Modernisation of ancient or retro drapes, minimalist silhouettes, bold colours. People have become more and more fashion inclined, accepting lot of experimentation and drama. Consumers spend a lot of time cross comparing. Mix-and-match is the popular trend. Earlier, wedding collections used to have limited colours like green, beige, maroon, grey, etc. Today, the wedding collection is available in all possible colours. “Apart from the patterns, designs and stitching, embroidery work used to be mellow. Now-a-days, consumers demand loud and gaudy collections. But slowly, people are coming back to the mellow designs,” apprised Ajwani.
Every woman desires to wear something ethnic with a touch of innovation to look traditional as well as trendy at the same time. Dresses is one of the most popular and versatile attire that can help one look glamorous and dignified.
Indian fashion has completed an era in fashion trends and seems to be going back to it. Suddenly, the palazzos from the 60s and 70s are back with a bang. Indo-western clothes styled with a unique twist are most preferred. “The new trend is ‘bare-a- bit’ where the dresses are preferred with showing a little skin, especially with off-shoulders and slits. Toned down subtle colours with unique shades are the new rages. Tops and kurtis that can be paired with a variety of clothes, such as skirts, are gaining popularity. Further, heavy Indian apparels with detailed work, hand karigari stay high in demand as much as ever,” says Kumar.

The country’s new-found love with online shopping has benefitted almost all fashion spaces, including that of the wedding wear. Consumers for whom shopping is no more than a regular chore, find it very convenient to browse through hundreds of product offerings, without the nudging interference of sales staff.

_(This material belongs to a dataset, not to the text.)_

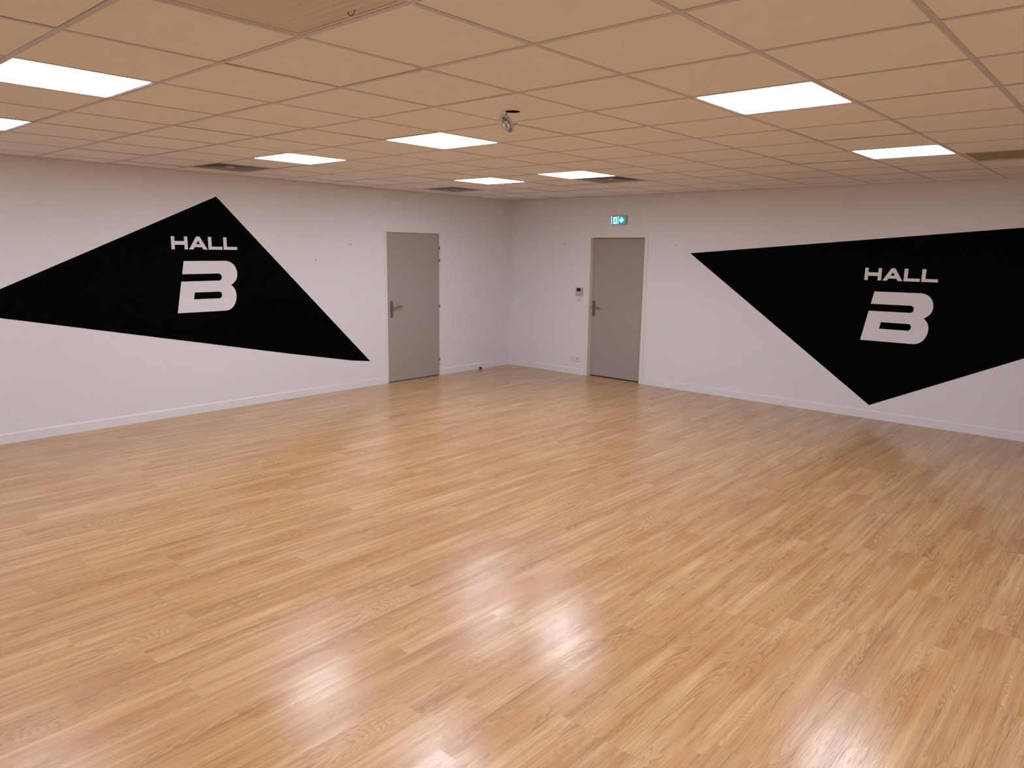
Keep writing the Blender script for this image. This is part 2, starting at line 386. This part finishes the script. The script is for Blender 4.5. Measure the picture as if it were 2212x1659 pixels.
# ------------------------------------------------------------------ murals with the lettering
GL = {
 'H': [[(0, 0), (.035, 0), (.035, .046), (.135, .046), (.135, 0), (.170, 0), (.170, .131), (.135, .131), (.135, .084), (.035, .084), (.035, .131), (0, .131)]],
 'A': [[(.182, 0), (.226, 0), (.243, .024), (.320, .024), (.335, 0), (.380, 0), (.300, .133), (.264, .133)], [(.281, .091), (.303, .054), (.259, .054)]],
 'L': [[(.390, 0), (.544, 0), (.544, .031), (.427, .031), (.427, .131), (.390, .131)]],
 'L2': [[(.559, 0), (.713, 0), (.713, .031), (.596, .031), (.596, .131), (.559, .131)]],
}
def bez(a, b, c, d, n=12):
    return [tuple((1-t)**3*a[k]+3*(1-t)**2*t*b[k]+3*(1-t)*t*t*c[k]+t**3*d[k] for k in (0, 1)) for t in [i/n for i in range(n+1)]]
slot = bez((.484, -.252), (.531, -.252), (.531, -.328), (.487, -.328))
ctr = bez((.481, -.446), (.524, -.446), (.522, -.518), (.478, -.518))
GL['B'] = [[(.117, -.120)]+[(.092, -.254)]+slot+[(.078, -.331), (.020, -.655)]
           + bez((.540, -.654), (.625, -.654), (.676, -.580), (.676, -.492))[0:]
           + bez((.676, -.492), (.676, -.440), (.655, -.405), (.621, -.378))[1:]
           + bez((.621, -.378), (.665, -.350), (.698, -.320), (.698, -.258))[1:]
           + bez((.698, -.258), (.698, -.180), (.645, -.118), (.565, -.118))[1:],
          [(.212, -.446)]+ctr+[(.200, -.518)]]
def mural(name, loc, outline, mp, u0, sgn, v0, label):
    t = thing(name, loc, label, 'wall mural', 'black wall murals')
    MB().prism([outline], 0, .0015, mp).build('black_shape', 'black', t)
    for k, nm in (('H', 'letter_h'), ('A', 'letter_a'), ('L', 'letter_l'), ('L2', 'letter_l'), ('B', 'letter_b')):
        o = MB().prism([[(u0+sgn*a, v0+b) for a, b in l] for l in GL[k]], .001, .003, mp).build(nm, 'lettering', t)
        o['label'] = 'white cut-out letter'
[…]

In wedding wear, the expectations for the shopping experience are now exceedingly high, not everyone has access to or rather inclination for that intensive shopping experience. Instead of visiting individual shops and spending time and effort in trying out different attire, shoppers are finding it much easier to log on to the internet and buy clothes online from credible shopping stores. Owing to this shift in buying habits, leading wedding wear brands are also foraying into e-commerce retail as a natural progression of their existing business. For existing brick and mortar retailers, it will be necessary to be online and be omni-channel.
Women’s wedding wear will continue to see a high degree of personalisation, and also the consumer willingness to experiment with new attire. Having said this, retailers who are going to spend larger share of revenue in making their backend strong to understand customer convenience, needs, and the current fashion and market trends, will champion the growth story.